What to watch: Oklahoma

OU has said it's ready for the Russell Athletic Bowl, but what version of the Sooners are going to show up in Orlando on Monday?

The time for talking is just about done. After two weeks of preparation, it’s time for Oklahoma to conclude its 2014 season with the showdown against 17th-ranked Clemson in the Russell Athletic Bowl.

The lingering question remains what to expect from the Sooners. A team many expected to make the college football playoff enters the bowl game not even ranked in the top 25.

A team expected to win the Big 12 conference that finished a mere 5-4 in conference play and 4-4 in the last eight games of the season.

It’s the complete opposite of the tone and vibe that was coming in for OU at this time last year ahead of its showdown against Alabama in the Allstate Sugar Bowl.

That team was riding a wave of momentum the Sooners used to dominate the Crimson Tide in a 45-31 upset victory. This year’s squad is one that only went 3-3 at home with three conference home losses this season.

Clemson coach Dabo Swinney knows what people are saying about the Sooners and OU coach Bob Stoops, but he’s simply not buying it.

“I mean, I know that at a place like Oklahoma, you’re supposed to win the national championship every year,” Swinney said. “And I get that. I spent 13 years in Alabama so I understand that. And they’re ‘only’ 8-4 this year.

“But the success that Bob Stoops has had is unprecedented. And when you do this for a living, I know how hard it is to win a game, much less a million of them like they’ve won. It’s like 10 a year. It’s a very difficult thing to do.”

Maybe the weight of expectations wore down the Sooners this season. Recent history has certainly shown when the least is expected of OU is usually when the best results come.

The higher the expectations, seemingly the greater disappointment for OU and its fans in the last 10 years.

A loss Monday would make 2014 a clear favorite in many eyes as the most disappointing season for OU in the Stoops era. A win won’t cure all ills, but a loss will magnify a season where all publications had OU as a top five team and see it finish at 8-5.

Stoops has downplayed what’s on the line Monday.
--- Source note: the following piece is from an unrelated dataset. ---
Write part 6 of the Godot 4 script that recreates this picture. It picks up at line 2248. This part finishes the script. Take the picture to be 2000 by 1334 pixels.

His stance has been win or lose, the experience has been positive. But what happens Monday can’t be emphasized too much, he said.

“Every game is important at Oklahoma,” Stoops said. “The first game to the last game. So it can’t be much different.”

OU came out flying to the ball, playing free against the Tide. It was a refreshing sight to see for OU fans. Will the Sooners return to that form in the Citrus Bowl against the Tigers? Or Will Monday evening be the exclamation point of a season full of one disappointment after another?